DATING IS NOT AMAZON

“Leah, if you could give one piece of advice to every single in this community, 25 or 75, Republican or Democrat, seeking long term or marriage and kids, man and woman, what would it be? What would you tell singles who find dating HARD. EXHAUSTING. and frankly NOT WORTH THE EFFORT.”

To say yes more than no.

That’s it. That’s the blog. I’m kidding… well kind of.

But honestly? After years of watching singles date across every age group, every background, every personality type, the pattern becomes painfully obvious. Most people are not losing in dating because there are “no good men” or “no good women.” They are losing because they have become experts at talking themselves out of possibility.
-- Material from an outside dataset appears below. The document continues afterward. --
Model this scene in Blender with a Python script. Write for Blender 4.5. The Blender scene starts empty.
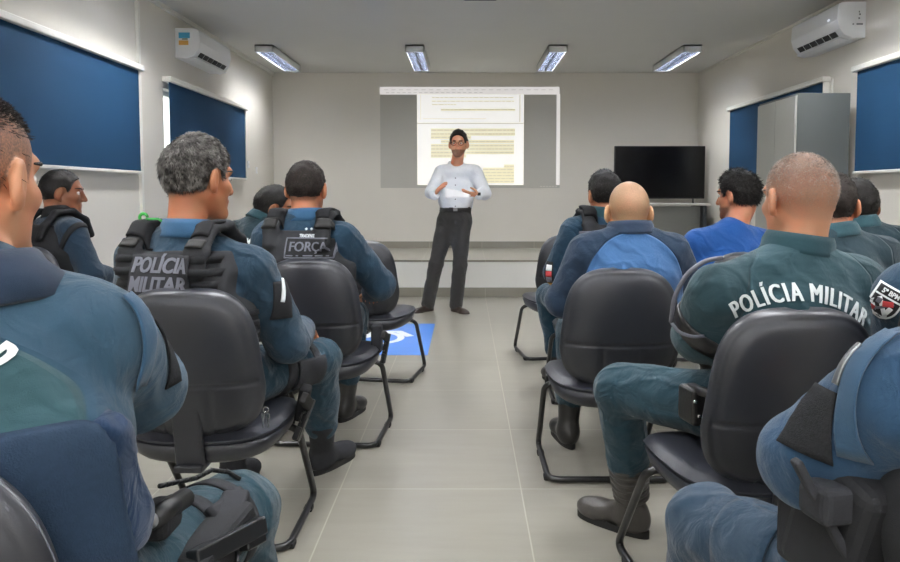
import bpy, bmesh, math, random
import numpy as np
from mathutils import Vector, Matrix
from mathutils.bvhtree import BVHTree

random.seed(7)
RNG = np.random.default_rng(7)
C = bpy.context.scene.collection
SC = bpy.context.scene
rad = math.radians

# ------------------------------------------------------------------ camera, world, exposure
CAM_Z, PITCH, FOC, PX, PY = 1.16, rad(3.34), 720.0, 466.0, 235.0
cam_d = bpy.data.cameras.new('camera')
cam = bpy.data.objects.new('camera', cam_d)
C.objects.link(cam)
cam.location = (0, 0, CAM_Z)
cam.rotation_euler = (math.pi / 2 - PITCH, 0, 0)
cam_d.sensor_width = 36
cam_d.lens = FOC / 900 * 36
cam_d.shift_x = -(PX - 450) / 900
cam_d.shift_y = -(281 - PY) / 900
cam_d.clip_start = 0.02
SC.camera = cam

world = bpy.data.worlds.new('world')
SC.world = world
world.use_nodes = True
world.node_tree.nodes['Background'].inputs[0].default_value = (0.75, 0.85, 1.0, 1)
world.node_tree.nodes['Background'].inputs[1].default_value = 0.6
SC.view_settings.view_transform = 'Standard'
SC.view_settings.look = 'None'
SC.view_settings.gamma = 1
SC.view_settings.use_curve_mapping = False
SC.view_settings.exposure = 0.54

LAMP = 118.0        # emission of the fluorescent tubes
REAR_FILL = 40.0         # fill light added behind the camera, before a solid rear wall, W

# room dimensions
XL, XR, YB, YS, YR, HC = -2.60, 3.13, 9.77, 8.01, -2.6, 2.77
STAGE = 0.413

def area(name, loc, rot, sx, sy, power, col=(1, 1, 1)):
    d = bpy.data.lights.new(name, 'AREA'); d.shape = 'RECTANGLE'; d.size = sx; d.size_y = sy
    d.energy = power; d.color = col
    o = bpy.data.objects.new(name, d); C.objects.link(o); o.location = loc; o.rotation_euler = rot
    return o
area('rear_fill', (0.3, YR + 0.12, 1.75), (rad(90), 0, 0), 4.2, 1.7, REAR_FILL, (1.0, 0.98, 0.94))  # added fill lamp facing the room, no window is built there

def at(x, y, Y):
    """world point seen at photo pixel (x, y) at depth Y"""
    dx, dy = (x - PX) / FOC, -(y - PY) / FOC
    d = np.array([dx, math.cos(PITCH) + dy * math.sin(PITCH), -math.sin(PITCH) + dy * math.cos(PITCH)])
    return np.array([0, 0, CAM_Z]) + d * (Y / d[1])

# ------------------------------------------------------------------ materials
def lin(h):
    h = h.lstrip('#'); v = [int(h[i:i + 2], 16) / 255 for i in (0, 2, 4)]
    return tuple(c / 12.92 if c <= 0.04045 else ((c + 0.055) / 1.055) ** 2.4 for c in v) + (1,)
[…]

They say they want love, partnership, marriage, companionship, intimacy, connection.

And then:

“No, not my type.”
“No, too far.”
“No, too short.”
“No, too old.”
“No, too quiet.”
“No, too outgoing.”
“No, I already saw them on Bumble in 2022.”
“No, I think they liked one of my Instagram stories once and didn’t message me.”
“No, I don’t know… something feels off.”

What feels off is that modern dating has convinced people they should treat human beings like online shopping filters. And the irony? Most of the people making these snap judgments are deeply frustrated with dating themselves. At some point you have to ask:

If your system was working so brilliantly… why are you still here? (oooohhhh did she really just say that?)
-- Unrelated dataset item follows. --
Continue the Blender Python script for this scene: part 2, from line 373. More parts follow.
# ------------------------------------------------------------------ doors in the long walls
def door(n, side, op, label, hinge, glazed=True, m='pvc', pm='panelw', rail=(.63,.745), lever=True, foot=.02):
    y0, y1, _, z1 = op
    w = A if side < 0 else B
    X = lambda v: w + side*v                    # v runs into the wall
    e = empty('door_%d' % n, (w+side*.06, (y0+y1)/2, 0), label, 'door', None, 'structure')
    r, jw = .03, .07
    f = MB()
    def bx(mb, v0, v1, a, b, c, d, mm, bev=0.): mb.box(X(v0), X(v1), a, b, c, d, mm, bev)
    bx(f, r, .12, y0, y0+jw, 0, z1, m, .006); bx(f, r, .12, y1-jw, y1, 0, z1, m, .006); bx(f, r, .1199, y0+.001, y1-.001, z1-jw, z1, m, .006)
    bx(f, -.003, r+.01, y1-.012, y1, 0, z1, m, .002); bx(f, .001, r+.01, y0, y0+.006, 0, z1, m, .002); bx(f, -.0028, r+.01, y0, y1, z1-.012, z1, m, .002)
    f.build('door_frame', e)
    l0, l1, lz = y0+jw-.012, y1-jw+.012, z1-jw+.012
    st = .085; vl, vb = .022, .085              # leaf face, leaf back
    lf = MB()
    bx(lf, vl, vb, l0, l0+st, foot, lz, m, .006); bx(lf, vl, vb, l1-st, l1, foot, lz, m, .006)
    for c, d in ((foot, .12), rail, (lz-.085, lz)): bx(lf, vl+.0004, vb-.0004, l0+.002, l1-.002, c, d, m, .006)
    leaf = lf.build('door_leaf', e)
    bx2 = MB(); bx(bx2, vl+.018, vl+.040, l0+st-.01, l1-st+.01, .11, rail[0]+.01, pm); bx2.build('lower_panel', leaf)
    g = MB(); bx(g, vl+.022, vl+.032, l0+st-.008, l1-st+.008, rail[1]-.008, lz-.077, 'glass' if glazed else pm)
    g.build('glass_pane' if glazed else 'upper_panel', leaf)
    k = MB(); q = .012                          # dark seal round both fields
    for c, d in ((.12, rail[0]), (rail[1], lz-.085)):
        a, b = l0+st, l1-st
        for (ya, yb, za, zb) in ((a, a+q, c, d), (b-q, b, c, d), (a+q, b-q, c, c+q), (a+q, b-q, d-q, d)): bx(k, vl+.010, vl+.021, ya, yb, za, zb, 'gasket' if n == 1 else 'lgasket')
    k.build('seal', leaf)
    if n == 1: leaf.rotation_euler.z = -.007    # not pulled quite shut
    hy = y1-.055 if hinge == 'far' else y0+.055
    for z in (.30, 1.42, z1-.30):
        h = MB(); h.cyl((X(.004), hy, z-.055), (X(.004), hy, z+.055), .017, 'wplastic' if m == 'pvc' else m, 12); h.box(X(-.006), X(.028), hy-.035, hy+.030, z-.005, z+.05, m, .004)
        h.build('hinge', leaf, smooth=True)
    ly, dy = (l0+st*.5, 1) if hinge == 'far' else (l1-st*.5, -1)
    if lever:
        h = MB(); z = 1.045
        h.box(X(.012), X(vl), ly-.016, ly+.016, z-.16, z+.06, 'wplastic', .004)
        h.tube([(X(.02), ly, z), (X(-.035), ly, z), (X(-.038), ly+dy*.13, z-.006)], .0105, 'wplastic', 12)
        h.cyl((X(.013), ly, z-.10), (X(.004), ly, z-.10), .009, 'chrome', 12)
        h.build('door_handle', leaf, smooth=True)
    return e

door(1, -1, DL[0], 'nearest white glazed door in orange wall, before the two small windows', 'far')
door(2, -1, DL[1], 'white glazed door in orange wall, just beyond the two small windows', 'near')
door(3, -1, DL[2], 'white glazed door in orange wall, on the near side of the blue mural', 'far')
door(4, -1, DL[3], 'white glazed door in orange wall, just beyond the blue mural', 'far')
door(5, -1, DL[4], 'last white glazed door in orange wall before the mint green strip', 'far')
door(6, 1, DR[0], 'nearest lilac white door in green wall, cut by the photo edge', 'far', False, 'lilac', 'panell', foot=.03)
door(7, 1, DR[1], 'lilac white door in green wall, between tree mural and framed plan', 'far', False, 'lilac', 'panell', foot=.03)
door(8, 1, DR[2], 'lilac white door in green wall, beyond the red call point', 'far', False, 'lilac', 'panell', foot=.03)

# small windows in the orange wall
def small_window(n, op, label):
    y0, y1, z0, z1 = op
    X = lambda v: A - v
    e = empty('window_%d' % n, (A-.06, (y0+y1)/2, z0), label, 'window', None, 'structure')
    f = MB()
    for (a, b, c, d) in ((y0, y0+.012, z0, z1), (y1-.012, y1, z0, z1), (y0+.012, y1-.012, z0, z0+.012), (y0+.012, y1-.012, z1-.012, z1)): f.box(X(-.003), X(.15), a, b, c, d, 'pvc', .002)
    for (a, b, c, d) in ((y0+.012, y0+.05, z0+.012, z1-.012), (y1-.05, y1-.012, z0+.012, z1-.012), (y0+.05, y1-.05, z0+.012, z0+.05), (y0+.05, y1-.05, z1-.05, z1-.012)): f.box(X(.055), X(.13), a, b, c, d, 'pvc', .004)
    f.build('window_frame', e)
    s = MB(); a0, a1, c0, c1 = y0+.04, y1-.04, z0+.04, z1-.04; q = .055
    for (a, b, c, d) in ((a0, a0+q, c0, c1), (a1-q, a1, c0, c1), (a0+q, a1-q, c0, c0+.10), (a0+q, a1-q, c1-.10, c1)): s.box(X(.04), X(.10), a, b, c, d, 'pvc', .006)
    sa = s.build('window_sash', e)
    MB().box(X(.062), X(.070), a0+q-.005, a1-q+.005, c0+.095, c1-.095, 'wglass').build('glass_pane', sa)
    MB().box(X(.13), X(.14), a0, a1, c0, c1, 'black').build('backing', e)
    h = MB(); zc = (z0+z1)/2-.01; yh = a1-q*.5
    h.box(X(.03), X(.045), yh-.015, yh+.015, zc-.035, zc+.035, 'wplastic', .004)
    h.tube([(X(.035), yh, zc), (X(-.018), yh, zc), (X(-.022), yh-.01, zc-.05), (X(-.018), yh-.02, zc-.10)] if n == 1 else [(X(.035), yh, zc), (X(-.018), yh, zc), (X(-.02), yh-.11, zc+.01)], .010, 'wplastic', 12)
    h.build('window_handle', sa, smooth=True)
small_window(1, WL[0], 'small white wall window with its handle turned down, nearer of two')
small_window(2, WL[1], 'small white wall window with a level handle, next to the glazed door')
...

She did. That’s not judgment. That’s perspective.

One of the biggest things I see in matchmaking is the amount of recycling in people’s options.
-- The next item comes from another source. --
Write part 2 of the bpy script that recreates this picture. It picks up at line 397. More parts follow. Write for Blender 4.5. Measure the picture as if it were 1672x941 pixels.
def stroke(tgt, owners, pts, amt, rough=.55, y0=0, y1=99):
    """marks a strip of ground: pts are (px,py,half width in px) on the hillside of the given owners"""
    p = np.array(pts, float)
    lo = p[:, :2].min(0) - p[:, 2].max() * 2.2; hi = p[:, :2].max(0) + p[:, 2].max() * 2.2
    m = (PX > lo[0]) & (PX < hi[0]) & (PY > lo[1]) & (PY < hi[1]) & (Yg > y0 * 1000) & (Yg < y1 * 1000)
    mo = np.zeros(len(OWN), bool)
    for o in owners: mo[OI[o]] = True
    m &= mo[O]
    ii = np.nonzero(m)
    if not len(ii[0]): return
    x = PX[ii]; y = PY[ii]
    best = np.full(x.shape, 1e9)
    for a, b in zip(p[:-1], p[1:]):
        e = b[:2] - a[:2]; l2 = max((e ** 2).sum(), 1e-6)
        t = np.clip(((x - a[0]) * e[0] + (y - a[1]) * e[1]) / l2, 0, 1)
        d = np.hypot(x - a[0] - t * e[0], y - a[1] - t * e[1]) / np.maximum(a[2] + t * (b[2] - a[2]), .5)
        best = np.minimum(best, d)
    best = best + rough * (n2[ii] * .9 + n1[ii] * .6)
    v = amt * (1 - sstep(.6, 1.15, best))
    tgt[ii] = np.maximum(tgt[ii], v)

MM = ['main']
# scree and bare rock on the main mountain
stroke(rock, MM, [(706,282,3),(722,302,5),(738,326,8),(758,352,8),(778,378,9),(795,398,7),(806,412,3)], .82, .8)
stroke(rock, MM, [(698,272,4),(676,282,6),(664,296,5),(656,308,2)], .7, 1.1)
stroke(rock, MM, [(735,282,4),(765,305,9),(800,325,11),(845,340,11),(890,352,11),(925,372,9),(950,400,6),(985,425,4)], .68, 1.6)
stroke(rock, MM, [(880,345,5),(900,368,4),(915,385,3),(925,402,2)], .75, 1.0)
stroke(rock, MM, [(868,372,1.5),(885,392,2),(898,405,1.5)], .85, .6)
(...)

“Oh I matched with him on Hinge once.”
“She was on Bumble.”
“I think I saw him at another singles event.”
“I remember her profile.”

Okay. And?

Do you know how many incredible relationships probably never happened because two people reduced each other to a three-second app interaction three years ago?

People act like seeing someone on a dating app means they fully explored the possibility of that human being. Meanwhile the entire interaction was:
“Hey.”
“Hey.”
Silence.
Or maybe one awkward coffee date while both people were emotionally unavailable and exhausted from dating.

Groundbreaking.

You are not the same person you were two years ago. Neither are they. Yet people cling to old footage like it’s evidence in a murder trial.

“This didn’t work before.”
“This type never works.”
“I already tried that.”
“Men are all this.”
“Women are all that.”

No. Some people hurt you. Some situations failed. Some choices were bad. That is not the same thing as everybody being the problem except you. That’s the part nobody wants to hear. Sometimes the call is coming from inside the house. Sometimes you are so committed to protecting yourself from disappointment that you have unknowingly built a life where nothing new can reach you anymore.

And listen, I get it. Truly.

Dating is vulnerable.
It’s exhausting sometimes. Even EXPENSIVE.
People disappoint us.
Ghosting is real.
Apps can feel like psychological warfare.
You can invest time, energy, emotion, money — and still end up back at square one.

But what is the alternative?
Closing yourself off completely?
Repeating the same habits with the same types of people in the same environments while expecting a different outcome?

That’s not intuition.
That’s fear wearing a blazer and carrying a clipboard.

Sometimes the answer is not to become more selective.
Sometimes the answer is to become more open.

Say yes to the speed dating event.
Yes to being set up by friends.
Yes to matchmaking.
Yes to the activity you normally wouldn’t attend.
Yes to the coffee date with the person who looks “nice enough” but maybe not like the fantasy you built in your head.
Yes to the conversation.
Yes to letting people surprise you.

Because here’s the truth nobody tells you enough: Love rarely arrives looking exactly the way you imagined it would. And the people who do best in dating — at 25, 45, 65, 75 — are usually not the “prettiest” or richest or smoothest. They are the people willing to stay open.

The people willing to adapt.
Willing to laugh at themselves.
Willing to try differently.
Willing to stop treating every interaction like a life-or-death compatibility audit.

Sometimes you are one “yes” away from changing your entire life. But you’ll never know if your default setting is always no.

And before anyone says it — no, I am not telling you to ignore red flags, abandon standards, or date people who make you uncomfortable. Please. Use common sense. We are adults here.

I am saying stop worshipping perfection.
Stop assuming chemistry only comes one way.
Stop believing your soulmate must arrive wrapped in the exact packaging you pre-approved.

Because if dating apps and modern culture have taught us anything, it’s this:

Unlimited options have not made people better at connection.
They’ve made people better at dismissal.

And that? That is costing people real love.